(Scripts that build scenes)
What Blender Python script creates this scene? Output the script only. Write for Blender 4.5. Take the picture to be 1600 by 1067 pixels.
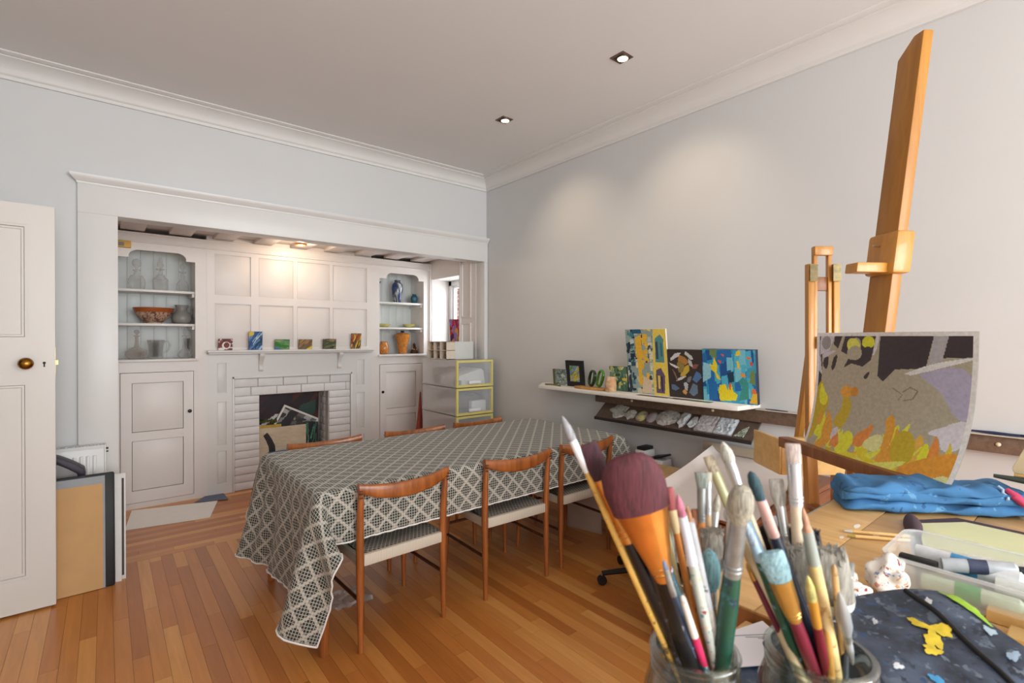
import bpy, bmesh, math, random
import numpy as np
from mathutils import Vector, Matrix

for o in list(bpy.data.objects):
    bpy.data.objects.remove(o, do_unlink=True)
SC = bpy.context.scene
COL = SC.collection
PI = math.pi

# ------------------------------------------------------------------ camera
cam = bpy.data.cameras.new('camera')
cam.sensor_width = 36.0
cam.lens = 774.5013 / 1600 * 36.0
cam.clip_start = 0.02
cam.dof.use_dof = True
cam.dof.focus_distance = 3.2
cam.dof.aperture_fstop = 7.0
camo = bpy.data.objects.new('camera', cam)
COL.objects.link(camo)
yaw, pit, rol = (math.radians(a) for a in (39.39838521, -0.33178724, 0.08748969))
fw = Vector((math.sin(yaw) * math.cos(pit), math.cos(yaw) * math.cos(pit), math.sin(pit)))
rt = Vector((math.cos(yaw), -math.sin(yaw), 0))
up = rt.cross(fw)
rt2 = rt * math.cos(rol) + up * math.sin(rol)
up2 = -rt * math.sin(rol) + up * math.cos(rol)
m = Matrix((rt2, up2, -fw)).transposed().to_4x4()
m.translation = Vector((0, 0, 1.45))
camo.matrix_world = m
SC.camera = camo

# ------------------------------------------------------------------ world, light, exposure
SC.view_settings.view_transform = 'Standard'
SC.view_settings.look = 'None'
SC.view_settings.gamma = 1.0
SC.view_settings.use_curve_mapping = False
SC.view_settings.exposure = -0.12
W = bpy.data.worlds.new('overcast_sky')
SC.world = W
W.use_nodes = True
W.node_tree.nodes['Background'].inputs[0].default_value = (0.80, 0.88, 1.0, 1)
W.node_tree.nodes['Background'].inputs[1].default_value = 1.6


def area(name, loc, look, sx, sy, power, col):
    l = bpy.data.lights.new(name, 'AREA')
    l.shape = 'RECTANGLE'
    l.size, l.size_y, l.energy, l.color = sx, sy, power, col
    o = bpy.data.objects.new(name, l)
    COL.objects.link(o)
    o.location = loc
    o.rotation_euler = Vector(look).to_track_quat('-Z', 'Y').to_euler()
    return o


# daylight entering through the two windows of the place
area('daylight_main_window', (1.2, -3.36, 1.75), (0, 1, 0.05), 3.5, 2.3, 330, (0.965, 0.985, 1.0))
area('daylight_alcove_window', (3.52, 4.95, 1.75), (-1, 0, -0.1), 0.6, 0.9, 19, (0.95, 0.98, 1.0))


# ------------------------------------------------------------------ helpers
def lin(c):
    r = []
    for v in c[:3]:
        v = v / 255.0
        r.append(v / 12.92 if v <= 0.04045 else ((v + 0.055) / 1.055) ** 2.4)
    return (r[0], r[1], r[2], 1.0)


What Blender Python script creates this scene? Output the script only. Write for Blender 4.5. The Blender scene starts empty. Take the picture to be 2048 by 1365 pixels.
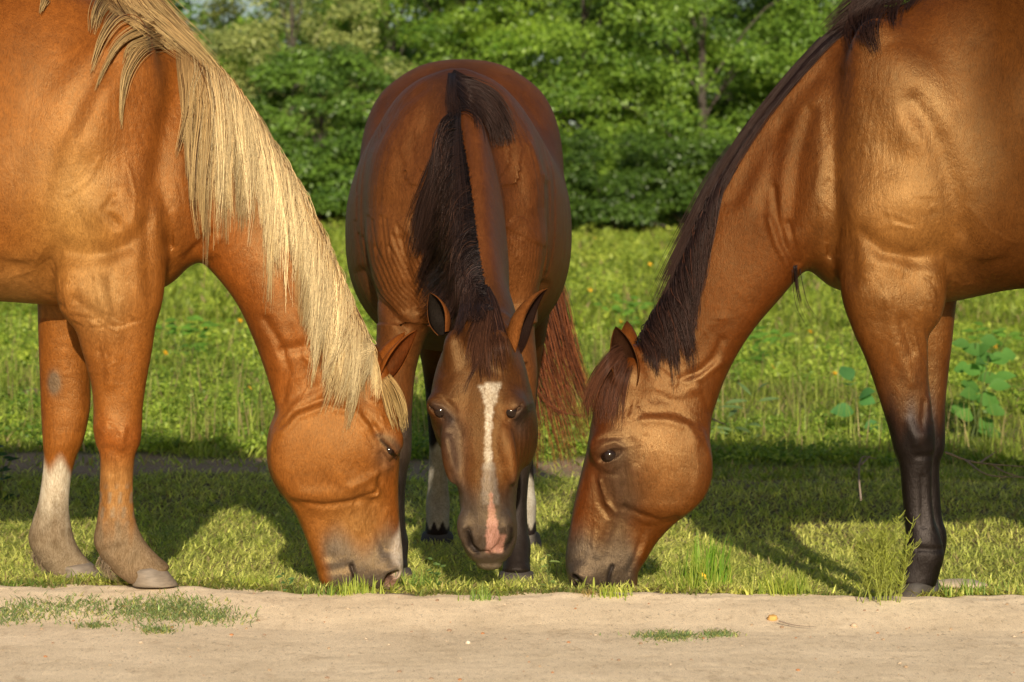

* [WRITTEN PROBLEM]:
Return each line among the entries that holds the word "Write".

* [RESULT FOR THIS TASK]:
What Blender Python script creates this scene? Output the script only. Write for Blender 4.5. Take the picture to be 1600 by 1067 pixels.
What Blender Python script creates this scene? Output the script only. Write for Blender 4.5. The Blender scene starts empty. Take the picture to be 2048 by 1365 pixels.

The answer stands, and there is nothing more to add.